═════ DATASET SECTION ═════
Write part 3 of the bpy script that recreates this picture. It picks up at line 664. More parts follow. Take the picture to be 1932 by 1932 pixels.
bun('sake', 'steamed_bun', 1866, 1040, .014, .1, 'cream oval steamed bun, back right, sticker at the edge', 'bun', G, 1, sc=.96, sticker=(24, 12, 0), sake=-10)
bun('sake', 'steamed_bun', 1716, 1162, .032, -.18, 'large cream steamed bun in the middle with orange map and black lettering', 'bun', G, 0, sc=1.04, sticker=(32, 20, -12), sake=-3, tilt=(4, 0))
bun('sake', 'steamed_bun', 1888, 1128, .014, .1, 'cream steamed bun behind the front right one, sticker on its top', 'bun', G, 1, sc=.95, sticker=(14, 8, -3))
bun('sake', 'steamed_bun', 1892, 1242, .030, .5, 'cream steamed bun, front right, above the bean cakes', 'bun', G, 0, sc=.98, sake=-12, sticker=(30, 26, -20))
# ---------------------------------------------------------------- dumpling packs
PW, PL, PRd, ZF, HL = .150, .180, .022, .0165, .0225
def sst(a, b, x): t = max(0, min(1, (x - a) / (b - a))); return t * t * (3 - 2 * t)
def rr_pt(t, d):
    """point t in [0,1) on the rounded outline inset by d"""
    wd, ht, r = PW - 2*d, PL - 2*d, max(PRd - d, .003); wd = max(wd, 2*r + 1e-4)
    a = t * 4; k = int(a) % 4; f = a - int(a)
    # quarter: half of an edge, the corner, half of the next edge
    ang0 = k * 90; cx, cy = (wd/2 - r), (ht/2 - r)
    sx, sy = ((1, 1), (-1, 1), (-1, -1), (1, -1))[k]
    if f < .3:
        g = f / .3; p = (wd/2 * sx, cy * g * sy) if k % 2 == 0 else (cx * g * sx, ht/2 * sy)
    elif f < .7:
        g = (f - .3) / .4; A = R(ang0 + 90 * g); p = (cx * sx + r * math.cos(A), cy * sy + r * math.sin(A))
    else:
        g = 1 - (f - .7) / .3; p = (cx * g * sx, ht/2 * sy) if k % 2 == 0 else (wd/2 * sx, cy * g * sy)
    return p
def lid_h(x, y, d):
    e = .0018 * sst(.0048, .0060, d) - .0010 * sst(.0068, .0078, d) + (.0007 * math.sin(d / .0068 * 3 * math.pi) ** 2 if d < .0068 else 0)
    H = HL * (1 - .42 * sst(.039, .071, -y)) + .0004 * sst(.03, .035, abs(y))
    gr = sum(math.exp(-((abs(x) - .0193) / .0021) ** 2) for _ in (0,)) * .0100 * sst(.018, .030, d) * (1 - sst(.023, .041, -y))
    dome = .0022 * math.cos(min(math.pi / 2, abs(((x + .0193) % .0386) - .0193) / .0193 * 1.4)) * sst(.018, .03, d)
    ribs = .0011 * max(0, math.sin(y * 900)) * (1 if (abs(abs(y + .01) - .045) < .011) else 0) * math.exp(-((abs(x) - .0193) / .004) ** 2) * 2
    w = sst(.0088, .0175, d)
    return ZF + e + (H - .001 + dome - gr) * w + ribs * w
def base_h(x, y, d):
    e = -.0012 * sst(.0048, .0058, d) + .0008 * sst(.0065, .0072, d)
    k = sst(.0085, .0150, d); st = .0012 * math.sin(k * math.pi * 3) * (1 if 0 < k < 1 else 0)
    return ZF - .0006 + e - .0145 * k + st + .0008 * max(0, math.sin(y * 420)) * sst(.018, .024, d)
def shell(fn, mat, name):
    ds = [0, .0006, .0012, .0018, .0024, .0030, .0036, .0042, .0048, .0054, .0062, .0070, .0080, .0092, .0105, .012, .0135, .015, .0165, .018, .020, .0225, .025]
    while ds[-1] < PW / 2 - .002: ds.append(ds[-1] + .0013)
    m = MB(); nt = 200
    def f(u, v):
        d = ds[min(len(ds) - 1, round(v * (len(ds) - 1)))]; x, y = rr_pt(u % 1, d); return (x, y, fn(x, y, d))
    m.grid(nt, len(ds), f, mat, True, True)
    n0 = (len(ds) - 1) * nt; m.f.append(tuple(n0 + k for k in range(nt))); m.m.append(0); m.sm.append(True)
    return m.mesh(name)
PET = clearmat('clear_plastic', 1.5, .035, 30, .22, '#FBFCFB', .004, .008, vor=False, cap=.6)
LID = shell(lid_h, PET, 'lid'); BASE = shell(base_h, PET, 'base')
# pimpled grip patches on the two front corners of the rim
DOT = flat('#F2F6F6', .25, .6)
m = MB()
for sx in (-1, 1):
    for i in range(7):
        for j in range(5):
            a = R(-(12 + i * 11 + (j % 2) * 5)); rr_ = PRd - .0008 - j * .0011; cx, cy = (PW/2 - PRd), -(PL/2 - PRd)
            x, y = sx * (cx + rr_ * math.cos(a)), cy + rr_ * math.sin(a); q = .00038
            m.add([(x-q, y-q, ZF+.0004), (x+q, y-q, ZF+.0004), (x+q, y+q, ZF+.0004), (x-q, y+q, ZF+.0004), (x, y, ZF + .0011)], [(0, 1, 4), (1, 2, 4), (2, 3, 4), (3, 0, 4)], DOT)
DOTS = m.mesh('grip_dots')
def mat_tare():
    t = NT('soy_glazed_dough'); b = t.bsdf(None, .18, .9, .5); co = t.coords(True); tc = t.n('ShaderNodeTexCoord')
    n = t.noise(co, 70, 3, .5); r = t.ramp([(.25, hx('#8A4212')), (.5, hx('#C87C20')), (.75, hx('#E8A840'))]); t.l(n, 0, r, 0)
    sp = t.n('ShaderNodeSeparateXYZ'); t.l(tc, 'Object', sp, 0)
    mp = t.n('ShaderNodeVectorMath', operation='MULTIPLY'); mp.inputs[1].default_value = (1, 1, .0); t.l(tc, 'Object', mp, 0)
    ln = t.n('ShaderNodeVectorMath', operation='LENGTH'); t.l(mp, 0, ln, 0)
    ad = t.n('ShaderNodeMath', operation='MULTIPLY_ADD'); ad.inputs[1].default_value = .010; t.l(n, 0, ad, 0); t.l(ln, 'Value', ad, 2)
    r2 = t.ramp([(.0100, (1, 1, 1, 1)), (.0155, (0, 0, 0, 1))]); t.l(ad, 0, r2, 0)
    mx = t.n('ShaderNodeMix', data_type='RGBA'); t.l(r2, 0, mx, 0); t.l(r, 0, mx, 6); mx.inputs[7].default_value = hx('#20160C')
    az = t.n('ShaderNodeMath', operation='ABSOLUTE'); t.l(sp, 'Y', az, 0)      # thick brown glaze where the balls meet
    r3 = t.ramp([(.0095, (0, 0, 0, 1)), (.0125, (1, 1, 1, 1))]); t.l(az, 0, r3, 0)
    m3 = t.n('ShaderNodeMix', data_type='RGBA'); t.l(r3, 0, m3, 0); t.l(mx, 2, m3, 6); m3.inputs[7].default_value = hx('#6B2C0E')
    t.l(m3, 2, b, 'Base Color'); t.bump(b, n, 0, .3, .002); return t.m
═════
- _PROBLEM TO WORK ON_: Faithfully transcribe the whole of the data.

- _RESPONSE TO THE EXERCISE_:
Write part 3 of the bpy script that recreates this picture. It picks up at line 664. More parts follow. Take the picture to be 1932 by 1932 pixels.
bun('sake', 'steamed_bun', 1866, 1040, .014, .1, 'cream oval steamed bun, back right, sticker at the edge', 'bun', G, 1, sc=.96, sticker=(24, 12, 0), sake=-10)
bun('sake', 'steamed_bun', 1716, 1162, .032, -.18, 'large cream steamed bun in the middle with orange map and black lettering', 'bun', G, 0, sc=1.04, sticker=(32, 20, -12), sake=-3, tilt=(4, 0))
bun('sake', 'steamed_bun', 1888, 1128, .014, .1, 'cream steamed bun behind the front right one, sticker on its top', 'bun', G, 1, sc=.95, sticker=(14, 8, -3))
bun('sake', 'steamed_bun', 1892, 1242, .030, .5, 'cream steamed bun, front right, above the bean cakes', 'bun', G, 0, sc=.98, sake=-12, sticker=(30, 26, -20))
# ---------------------------------------------------------------- dumpling packs
PW, PL, PRd, ZF, HL = .150, .180, .022, .0165, .0225
def sst(a, b, x): t = max(0, min(1, (x - a) / (b - a))); return t * t * (3 - 2 * t)
def rr_pt(t, d):
    """point t in [0,1) on the rounded outline inset by d"""
    wd, ht, r = PW - 2*d, PL - 2*d, max(PRd - d, .003); wd = max(wd, 2*r + 1e-4)
    a = t * 4; k = int(a) % 4; f = a - int(a)
    # quarter: half of an edge, the corner, half of the next edge
    ang0 = k * 90; cx, cy = (wd/2 - r), (ht/2 - r)
    sx, sy = ((1, 1), (-1, 1), (-1, -1), (1, -1))[k]
    if f < .3:
        g = f / .3; p = (wd/2 * sx, cy * g * sy) if k % 2 == 0 else (cx * g * sx, ht/2 * sy)
    elif f < .7:
        g = (f - .3) / .4; A = R(ang0 + 90 * g); p = (cx * sx + r * math.cos(A), cy * sy + r * math.sin(A))
    else:
        g = 1 - (f - .7) / .3; p = (cx * g * sx, ht/2 * sy) if k % 2 == 0 else (wd/2 * sx, cy * g * sy)
    return p
def lid_h(x, y, d):
    e = .0018 * sst(.0048, .0060, d) - .0010 * sst(.0068, .0078, d) + (.0007 * math.sin(d / .0068 * 3 * math.pi) ** 2 if d < .0068 else 0)
    H = HL * (1 - .42 * sst(.039, .071, -y)) + .0004 * sst(.03, .035, abs(y))
    gr = sum(math.exp(-((abs(x) - .0193) / .0021) ** 2) for _ in (0,)) * .0100 * sst(.018, .030, d) * (1 - sst(.023, .041, -y))
    dome = .0022 * math.cos(min(math.pi / 2, abs(((x + .0193) % .0386) - .0193) / .0193 * 1.4)) * sst(.018, .03, d)
    ribs = .0011 * max(0, math.sin(y * 900)) * (1 if (abs(abs(y + .01) - .045) < .011) else 0) * math.exp(-((abs(x) - .0193) / .004) ** 2) * 2
    w = sst(.0088, .0175, d)
    return ZF + e + (H - .001 + dome - gr) * w + ribs * w
def base_h(x, y, d):
    e = -.0012 * sst(.0048, .0058, d) + .0008 * sst(.0065, .0072, d)
    k = sst(.0085, .0150, d); st = .0012 * math.sin(k * math.pi * 3) * (1 if 0 < k < 1 else 0)
    return ZF - .0006 + e - .0145 * k + st + .0008 * max(0, math.sin(y * 420)) * sst(.018, .024, d)
def shell(fn, mat, name):
    ds = [0, .0006, .0012, .0018, .0024, .0030, .0036, .0042, .0048, .0054, .0062, .0070, .0080, .0092, .0105, .012, .0135, .015, .0165, .018, .020, .0225, .025]
    while ds[-1] < PW / 2 - .002: ds.append(ds[-1] + .0013)
    m = MB(); nt = 200
    def f(u, v):
        d = ds[min(len(ds) - 1, round(v * (len(ds) - 1)))]; x, y = rr_pt(u % 1, d); return (x, y, fn(x, y, d))
    m.grid(nt, len(ds), f, mat, True, True)
    n0 = (len(ds) - 1) * nt; m.f.append(tuple(n0 + k for k in range(nt))); m.m.append(0); m.sm.append(True)
    return m.mesh(name)
PET = clearmat('clear_plastic', 1.5, .035, 30, .22, '#FBFCFB', .004, .008, vor=False, cap=.6)
LID = shell(lid_h, PET, 'lid'); BASE = shell(base_h, PET, 'base')
# pimpled grip patches on the two front corners of the rim
DOT = flat('#F2F6F6', .25, .6)
m = MB()
for sx in (-1, 1):
    for i in range(7):
        for j in range(5):
            a = R(-(12 + i * 11 + (j % 2) * 5)); rr_ = PRd - .0008 - j * .0011; cx, cy = (PW/2 - PRd), -(PL/2 - PRd)
            x, y = sx * (cx + rr_ * math.cos(a)), cy + rr_ * math.sin(a); q = .00038
            m.add([(x-q, y-q, ZF+.0004), (x+q, y-q, ZF+.0004), (x+q, y+q, ZF+.0004), (x-q, y+q, ZF+.0004), (x, y, ZF + .0011)], [(0, 1, 4), (1, 2, 4), (2, 3, 4), (3, 0, 4)], DOT)
DOTS = m.mesh('grip_dots')
def mat_tare():
    t = NT('soy_glazed_dough'); b = t.bsdf(None, .18, .9, .5); co = t.coords(True); tc = t.n('ShaderNodeTexCoord')
    n = t.noise(co, 70, 3, .5); r = t.ramp([(.25, hx('#8A4212')), (.5, hx('#C87C20')), (.75, hx('#E8A840'))]); t.l(n, 0, r, 0)
    sp = t.n('ShaderNodeSeparateXYZ'); t.l(tc, 'Object', sp, 0)
    mp = t.n('ShaderNodeVectorMath', operation='MULTIPLY'); mp.inputs[1].default_value = (1, 1, .0); t.l(tc, 'Object', mp, 0)
    ln = t.n('ShaderNodeVectorMath', operation='LENGTH'); t.l(mp, 0, ln, 0)
    ad = t.n('ShaderNodeMath', operation='MULTIPLY_ADD'); ad.inputs[1].default_value = .010; t.l(n, 0, ad, 0); t.l(ln, 'Value', ad, 2)
    r2 = t.ramp([(.0100, (1, 1, 1, 1)), (.0155, (0, 0, 0, 1))]); t.l(ad, 0, r2, 0)
    mx = t.n('ShaderNodeMix', data_type='RGBA'); t.l(r2, 0, mx, 0); t.l(r, 0, mx, 6); mx.inputs[7].default_value = hx('#20160C')
    az = t.n('ShaderNodeMath', operation='ABSOLUTE'); t.l(sp, 'Y', az, 0)      # thick brown glaze where the balls meet
    r3 = t.ramp([(.0095, (0, 0, 0, 1)), (.0125, (1, 1, 1, 1))]); t.l(az, 0, r3, 0)
    m3 = t.n('ShaderNodeMix', data_type='RGBA'); t.l(r3, 0, m3, 0); t.l(mx, 2, m3, 6); m3.inputs[7].default_value = hx('#6B2C0E')
    t.l(m3, 2, b, 'Base Color'); t.bump(b, n, 0, .3, .002); return t.m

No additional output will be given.